* start *

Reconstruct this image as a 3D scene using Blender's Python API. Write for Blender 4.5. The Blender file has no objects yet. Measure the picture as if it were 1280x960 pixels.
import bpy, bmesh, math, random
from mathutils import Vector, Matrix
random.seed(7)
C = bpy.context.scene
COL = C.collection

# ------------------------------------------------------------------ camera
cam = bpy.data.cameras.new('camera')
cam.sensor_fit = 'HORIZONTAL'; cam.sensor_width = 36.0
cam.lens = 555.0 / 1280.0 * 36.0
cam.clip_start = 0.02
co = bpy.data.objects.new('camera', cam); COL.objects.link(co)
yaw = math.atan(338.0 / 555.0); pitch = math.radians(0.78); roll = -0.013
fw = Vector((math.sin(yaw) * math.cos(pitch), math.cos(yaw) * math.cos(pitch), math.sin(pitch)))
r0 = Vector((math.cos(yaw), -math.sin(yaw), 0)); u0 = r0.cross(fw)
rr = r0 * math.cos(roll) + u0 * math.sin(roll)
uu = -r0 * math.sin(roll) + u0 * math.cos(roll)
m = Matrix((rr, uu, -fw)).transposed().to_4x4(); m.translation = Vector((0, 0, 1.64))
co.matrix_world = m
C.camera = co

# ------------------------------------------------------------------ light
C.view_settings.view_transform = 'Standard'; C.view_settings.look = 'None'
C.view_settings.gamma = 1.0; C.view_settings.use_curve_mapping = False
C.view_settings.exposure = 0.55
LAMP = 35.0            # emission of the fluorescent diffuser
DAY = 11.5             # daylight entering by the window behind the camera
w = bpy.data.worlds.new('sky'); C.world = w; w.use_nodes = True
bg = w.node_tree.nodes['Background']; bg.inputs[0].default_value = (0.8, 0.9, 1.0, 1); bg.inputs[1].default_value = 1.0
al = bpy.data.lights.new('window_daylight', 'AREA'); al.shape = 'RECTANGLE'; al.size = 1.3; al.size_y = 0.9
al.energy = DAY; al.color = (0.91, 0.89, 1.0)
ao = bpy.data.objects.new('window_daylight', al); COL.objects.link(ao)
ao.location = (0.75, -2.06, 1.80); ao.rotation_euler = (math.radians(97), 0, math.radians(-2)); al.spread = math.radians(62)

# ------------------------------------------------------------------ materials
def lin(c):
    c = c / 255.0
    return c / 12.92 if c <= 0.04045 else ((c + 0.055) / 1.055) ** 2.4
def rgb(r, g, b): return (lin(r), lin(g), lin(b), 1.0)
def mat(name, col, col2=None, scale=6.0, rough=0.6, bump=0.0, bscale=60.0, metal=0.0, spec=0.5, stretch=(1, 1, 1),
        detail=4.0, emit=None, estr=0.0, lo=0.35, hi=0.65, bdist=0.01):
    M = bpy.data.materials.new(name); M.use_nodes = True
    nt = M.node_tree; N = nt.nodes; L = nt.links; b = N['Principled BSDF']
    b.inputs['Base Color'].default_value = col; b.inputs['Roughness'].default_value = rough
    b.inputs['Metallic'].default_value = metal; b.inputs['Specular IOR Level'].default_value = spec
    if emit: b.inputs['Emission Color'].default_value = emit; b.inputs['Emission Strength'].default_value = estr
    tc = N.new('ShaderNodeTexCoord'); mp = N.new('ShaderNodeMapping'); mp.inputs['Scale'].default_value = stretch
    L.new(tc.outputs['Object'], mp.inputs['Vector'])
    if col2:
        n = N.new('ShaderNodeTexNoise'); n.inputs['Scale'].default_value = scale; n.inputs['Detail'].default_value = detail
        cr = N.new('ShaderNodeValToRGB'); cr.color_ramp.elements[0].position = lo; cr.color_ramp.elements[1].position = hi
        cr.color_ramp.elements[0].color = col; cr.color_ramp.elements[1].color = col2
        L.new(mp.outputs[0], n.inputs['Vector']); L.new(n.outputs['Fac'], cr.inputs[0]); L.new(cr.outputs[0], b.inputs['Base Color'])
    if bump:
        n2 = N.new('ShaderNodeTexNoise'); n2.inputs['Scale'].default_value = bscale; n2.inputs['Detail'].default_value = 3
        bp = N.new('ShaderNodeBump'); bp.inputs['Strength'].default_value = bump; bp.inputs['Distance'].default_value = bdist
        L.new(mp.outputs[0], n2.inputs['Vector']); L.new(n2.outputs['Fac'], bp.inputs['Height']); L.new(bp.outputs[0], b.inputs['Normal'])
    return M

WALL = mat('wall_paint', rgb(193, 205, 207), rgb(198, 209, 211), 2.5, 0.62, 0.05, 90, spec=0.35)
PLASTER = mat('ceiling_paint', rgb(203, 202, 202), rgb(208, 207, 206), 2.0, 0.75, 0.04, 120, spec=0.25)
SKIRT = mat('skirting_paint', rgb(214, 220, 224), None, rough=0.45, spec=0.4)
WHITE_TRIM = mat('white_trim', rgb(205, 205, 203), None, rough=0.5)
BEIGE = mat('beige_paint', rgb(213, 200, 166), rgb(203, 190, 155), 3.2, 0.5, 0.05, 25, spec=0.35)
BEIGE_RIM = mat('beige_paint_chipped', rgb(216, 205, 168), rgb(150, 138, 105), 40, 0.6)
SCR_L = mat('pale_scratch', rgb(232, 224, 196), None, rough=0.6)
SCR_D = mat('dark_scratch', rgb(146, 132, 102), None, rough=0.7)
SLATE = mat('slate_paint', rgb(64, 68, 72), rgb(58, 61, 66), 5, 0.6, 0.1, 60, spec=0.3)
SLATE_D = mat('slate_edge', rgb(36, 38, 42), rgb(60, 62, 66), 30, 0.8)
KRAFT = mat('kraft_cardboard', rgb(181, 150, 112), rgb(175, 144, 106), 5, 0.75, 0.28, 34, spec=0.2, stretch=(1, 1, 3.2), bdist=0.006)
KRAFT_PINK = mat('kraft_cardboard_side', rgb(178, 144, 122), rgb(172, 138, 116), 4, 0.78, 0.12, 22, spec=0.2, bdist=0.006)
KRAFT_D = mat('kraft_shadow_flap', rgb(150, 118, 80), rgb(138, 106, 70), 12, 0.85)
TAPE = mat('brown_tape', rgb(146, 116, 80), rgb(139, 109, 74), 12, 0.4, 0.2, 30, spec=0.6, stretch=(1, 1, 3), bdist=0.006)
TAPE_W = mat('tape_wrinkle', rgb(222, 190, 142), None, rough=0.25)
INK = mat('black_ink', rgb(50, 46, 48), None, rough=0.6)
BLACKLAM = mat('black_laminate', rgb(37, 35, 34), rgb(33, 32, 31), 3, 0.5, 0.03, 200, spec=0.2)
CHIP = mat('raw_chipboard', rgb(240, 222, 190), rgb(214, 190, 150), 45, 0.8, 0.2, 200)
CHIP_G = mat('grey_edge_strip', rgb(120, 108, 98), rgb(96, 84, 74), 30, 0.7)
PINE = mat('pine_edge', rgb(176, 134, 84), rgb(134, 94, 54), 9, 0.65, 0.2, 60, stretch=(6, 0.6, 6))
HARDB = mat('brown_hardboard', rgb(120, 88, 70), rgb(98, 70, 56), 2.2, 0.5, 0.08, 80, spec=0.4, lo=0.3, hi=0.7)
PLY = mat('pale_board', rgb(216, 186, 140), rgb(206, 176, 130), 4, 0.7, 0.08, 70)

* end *

▶ _Task directions_
Quote the listing above from its first line to the line with "C.camera = co", inclusive, and add nothing.

▶ _The reply_
Reconstruct this image as a 3D scene using Blender's Python API. Write for Blender 4.5. The Blender file has no objects yet. Measure the picture as if it were 1280x960 pixels.
import bpy, bmesh, math, random
from mathutils import Vector, Matrix
random.seed(7)
C = bpy.context.scene
COL = C.collection

# ------------------------------------------------------------------ camera
cam = bpy.data.cameras.new('camera')
cam.sensor_fit = 'HORIZONTAL'; cam.sensor_width = 36.0
cam.lens = 555.0 / 1280.0 * 36.0
cam.clip_start = 0.02
co = bpy.data.objects.new('camera', cam); COL.objects.link(co)
yaw = math.atan(338.0 / 555.0); pitch = math.radians(0.78); roll = -0.013
fw = Vector((math.sin(yaw) * math.cos(pitch), math.cos(yaw) * math.cos(pitch), math.sin(pitch)))
r0 = Vector((math.cos(yaw), -math.sin(yaw), 0)); u0 = r0.cross(fw)
rr = r0 * math.cos(roll) + u0 * math.sin(roll)
uu = -r0 * math.sin(roll) + u0 * math.cos(roll)
m = Matrix((rr, uu, -fw)).transposed().to_4x4(); m.translation = Vector((0, 0, 1.64))
co.matrix_world = m
C.camera = co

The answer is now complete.